The figures point ominously towards contraction. European unemployment is no longer cyclical, but structural. Over the past 20 years it has risen steadily, each recession leaving it higher than the previous one. By next year, 17 million people - 12 per cent of the workforce - will be out of work. The main reason is the very high cost of labour in Europe, with all the social padding that surrounds it. Formerly, the cost could be justified by high skills and high productivity; but other countries can now offer both more cheaply. In former Czechoslovakia, labour costs are a tenth of those in Germany, and in Thailand a hundredth; yet workers in both countries are educated and capable of using the latest technology to produce high quality goods.

This means that the familiar solutions to European unemployment, such as lower interest rates, public works and even, over a longer period, better education and training, may improve matters but will not solve the underlying problem. Europe must generate more money or settle for a less comfortable life.

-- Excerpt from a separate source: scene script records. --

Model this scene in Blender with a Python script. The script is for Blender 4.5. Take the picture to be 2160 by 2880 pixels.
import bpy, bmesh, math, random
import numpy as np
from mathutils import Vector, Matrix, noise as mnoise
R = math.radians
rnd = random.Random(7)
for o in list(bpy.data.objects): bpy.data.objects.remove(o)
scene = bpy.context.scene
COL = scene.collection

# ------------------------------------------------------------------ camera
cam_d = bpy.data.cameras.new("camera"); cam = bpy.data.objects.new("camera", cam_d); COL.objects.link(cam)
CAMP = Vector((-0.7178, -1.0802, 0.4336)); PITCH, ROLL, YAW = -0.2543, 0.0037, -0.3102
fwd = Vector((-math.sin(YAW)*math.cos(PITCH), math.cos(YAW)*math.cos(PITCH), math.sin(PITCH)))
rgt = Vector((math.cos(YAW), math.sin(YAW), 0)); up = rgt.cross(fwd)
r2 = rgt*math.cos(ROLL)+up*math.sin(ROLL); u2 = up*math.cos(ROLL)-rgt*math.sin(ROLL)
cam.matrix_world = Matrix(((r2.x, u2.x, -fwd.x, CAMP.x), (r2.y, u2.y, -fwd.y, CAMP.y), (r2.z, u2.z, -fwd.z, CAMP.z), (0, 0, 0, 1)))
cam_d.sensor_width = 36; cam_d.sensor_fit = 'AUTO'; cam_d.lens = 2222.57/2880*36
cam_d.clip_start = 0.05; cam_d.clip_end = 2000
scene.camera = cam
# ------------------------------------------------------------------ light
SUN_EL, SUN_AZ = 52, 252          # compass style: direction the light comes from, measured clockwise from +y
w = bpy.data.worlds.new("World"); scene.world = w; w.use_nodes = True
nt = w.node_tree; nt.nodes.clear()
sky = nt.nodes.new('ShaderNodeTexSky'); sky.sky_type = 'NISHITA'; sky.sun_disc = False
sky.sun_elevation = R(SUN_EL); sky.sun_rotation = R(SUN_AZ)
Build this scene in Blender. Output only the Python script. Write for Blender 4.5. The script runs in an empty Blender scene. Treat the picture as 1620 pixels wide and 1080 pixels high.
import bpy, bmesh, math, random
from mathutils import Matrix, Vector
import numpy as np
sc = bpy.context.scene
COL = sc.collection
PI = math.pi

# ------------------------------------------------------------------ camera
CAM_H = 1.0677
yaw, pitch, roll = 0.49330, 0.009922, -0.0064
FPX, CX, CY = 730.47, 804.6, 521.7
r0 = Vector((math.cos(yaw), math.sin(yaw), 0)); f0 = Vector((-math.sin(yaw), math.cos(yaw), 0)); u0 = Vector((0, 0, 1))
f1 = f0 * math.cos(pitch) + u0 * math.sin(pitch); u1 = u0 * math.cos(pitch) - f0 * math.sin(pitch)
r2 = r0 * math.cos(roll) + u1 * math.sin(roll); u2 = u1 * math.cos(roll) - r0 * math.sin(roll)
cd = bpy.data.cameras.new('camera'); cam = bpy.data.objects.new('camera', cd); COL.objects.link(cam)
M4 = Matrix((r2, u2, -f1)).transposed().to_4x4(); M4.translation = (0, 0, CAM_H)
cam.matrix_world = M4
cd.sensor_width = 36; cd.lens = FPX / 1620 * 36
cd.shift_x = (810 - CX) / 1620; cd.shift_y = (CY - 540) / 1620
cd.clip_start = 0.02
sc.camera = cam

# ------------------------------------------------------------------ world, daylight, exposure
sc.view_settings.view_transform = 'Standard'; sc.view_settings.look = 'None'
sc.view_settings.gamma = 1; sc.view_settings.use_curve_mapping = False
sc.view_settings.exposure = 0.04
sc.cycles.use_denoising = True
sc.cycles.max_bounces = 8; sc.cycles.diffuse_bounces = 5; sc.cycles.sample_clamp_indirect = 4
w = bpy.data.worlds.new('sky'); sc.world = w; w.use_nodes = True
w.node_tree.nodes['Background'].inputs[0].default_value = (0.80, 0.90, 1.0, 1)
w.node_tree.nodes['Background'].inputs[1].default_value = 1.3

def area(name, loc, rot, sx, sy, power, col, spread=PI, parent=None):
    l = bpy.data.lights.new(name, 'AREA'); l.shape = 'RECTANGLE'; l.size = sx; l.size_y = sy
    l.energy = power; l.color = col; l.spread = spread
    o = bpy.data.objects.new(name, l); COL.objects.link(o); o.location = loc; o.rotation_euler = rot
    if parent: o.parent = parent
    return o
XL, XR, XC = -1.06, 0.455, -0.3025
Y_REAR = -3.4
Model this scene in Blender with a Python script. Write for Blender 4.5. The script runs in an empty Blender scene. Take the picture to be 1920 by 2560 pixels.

The United States has found a partial answer in an unregulated labour market and poor social provision. Instead of going on the dole, American workers take low-paid, insecure jobs. The result, as Jacques Delors pointed out yesterday, is that the US has created 30 million new jobs over the past 20 years compared with Europe's 9 million, at roughly similar growth rates. But European politicians shudder at the thought of introducing American conditions into Europe, fearing similar levels of crime and social breakdown. The French are also proposing an answer, in the form of still more protectionism: but that would exacerbate the problem by removing pressure to become more competitive.

There are no easy answers or quick fixes. Europe can prosper only if it finds a profitable place in a rapidly changing world economy. This means allowing each country, each area and each industry to discover what it can do best. Most new jobs will not be in manufacturing, but in services, which can now be traded more than in the past. Financial services, data processing, entertainment and tourism, for instance, are international industries and big earners.

The key is adaptability. Education and training are vital preconditions, not solutions in themselves. Lower wages in some sectors would help, but not without higher productivity in others. More selective welfare provision is probably unavoidable; but that alone will not make Europe competitive. What European governments and Community institutions must focus on is creating an environment that fosters rapid responses to changing conditions. Europe is failing to create jobs because it has wrapped itself in habits, regulations and protective mechanisms that make it too slow on its feet. Encouragingly, it is now starting to tackle the problem.